Pues bien, ambos, Foenkinos con La delicadeza y Sobral con “Amar pelos dos” tocan la fibra más sentimental, más profunda por su sencillez y verdad. Ya lo cantó Roberta Flack en 1973: killing me softly, With his song.
Felisberto Hernández, un escritor de otro mundo
Un prólogo que empieza enseguida es un gran descuido, el preceder que es su perfume, se le pierde.
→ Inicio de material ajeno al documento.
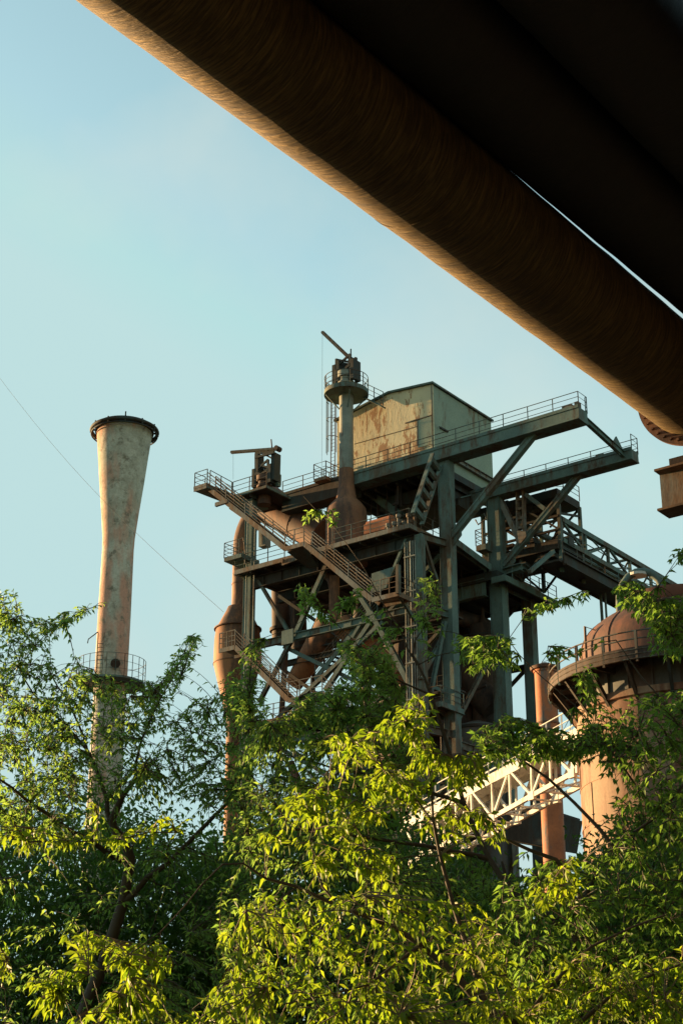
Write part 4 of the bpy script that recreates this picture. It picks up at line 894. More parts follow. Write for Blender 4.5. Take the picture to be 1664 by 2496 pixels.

Macedonio Fernández.
Sitara, la nueva editorial que ha hecho su aparición con tres libros magníficos (Tres vidas, de Gertrude Stein; Narraciones inverosímiles, de Pedro Antonio de Alarcón, y este Mosaico, de Felisberto Hernández, del que hablaré a continuación), cuenta que su nombre “es el del llamado País de las Montañas de Dios, situado al norte de Ardistán, y que fue gobernado durante miles de años por la familia Durimeh, siempre por una mujer”. Y como los tres libros aparecen en la colección Marginalia, las contras contienen comentarios al margen escritos a lápiz, haciendo honor a la frase de George Steiner que definía a un intelectual como “aquella persona que lee un libro con un lápiz en la mano”.
Felisberto Hernández (Montevideo, 1902- 1964) es uno de los grandes tabuladores latinoamericanos que ha construido un mundo propio, sobre todo con sus relatos, cuentos, fabulaciones, disquisiciones filosóficas, pensamientos narrados y no sé que más decir de una obra cuentística, a la que hay que añadir la novela, Por los tiempos de Clemente Colling y que se ha nutrido del favor y del fervor de escasos lectores. Lo dijo Juan Carlos Onetti: “Felisberto nunca fue ni será un escritor de mayorías. Desgraciadamente murió demasiado temprano para integrar ese fenómeno llamado boom y que todavía no logro explicarme de manera convincente”.
Pero nada es convincente en el mundo de la literatura, en casi ningún lugar y mucho menos en un país como este en el que casi nadie lee nada, a no ser que se destape un fenómeno editorial.
Clemente Colling, el personaje de la novela de Hernández, es organista en una iglesia de Montevideo, igual que el autor, pianista en salas de cine y profesor y concertista en su casa, en donde lo visita María Isabel Guerra, con quien se casará años más tarde.
En el libro Mosaico, hay diez líneas tituladas “Prólogo de un libro que nunca pude empezar”, en las que escribe: …“y el que se propone decir cómo es María Isabel hasta dar la medida de la inteligencia, sabe que no podrá decir no más que un poco de cómo es ella. Yo emprendí esta tarea sin esperanza, por ser María Isabel lo que desproporcionadamente admiro sobre todas las casualidades maravillosas de la naturaleza”.
Afortunadamente han pasado por nuestras vidas auténticos y conmovedores contadores de historias, como Cortázar, Borges, Rulfo y Onetti, además de estos cuatro grandes con público más restringido: Macedonio Fernández, Juan José Arreola, Roberto Artl y Felisberto Hernández, a quien echaba de menos desde que leí Nadie encendía las lámparas y Las hortensias. Pero esa ignorancia de la obra de estos autores no debe inquietarnos; pertenecen a otro grupo, como los grandes poetas que hacen del lenguaje un inquietante e inclasificable artilugio para felicidad de sus lectores.
Termina diciendo la editorial: “ Es difícil entrar en Sitara. Para hacerlo se debe pasar a través de la fragua del Bosque de Kulub. Su fuego purifica y fortalece al viajero, quien pasará de ser hombre violento a hombre de paz; solo aquellos ennoblecidos por este sufrimiento podrán acceder al país”.
Imposible más claridad a la hora de definirse como editorial. No entre aquí quien no tiemble con la mágica invitación de la palabra porque, como dice la editora María Agra de Felisberto en el posfacio: “Hernández vivió siempre en otro mundo, en un mundo donde las cosas no son lo que son sino como se sienten”.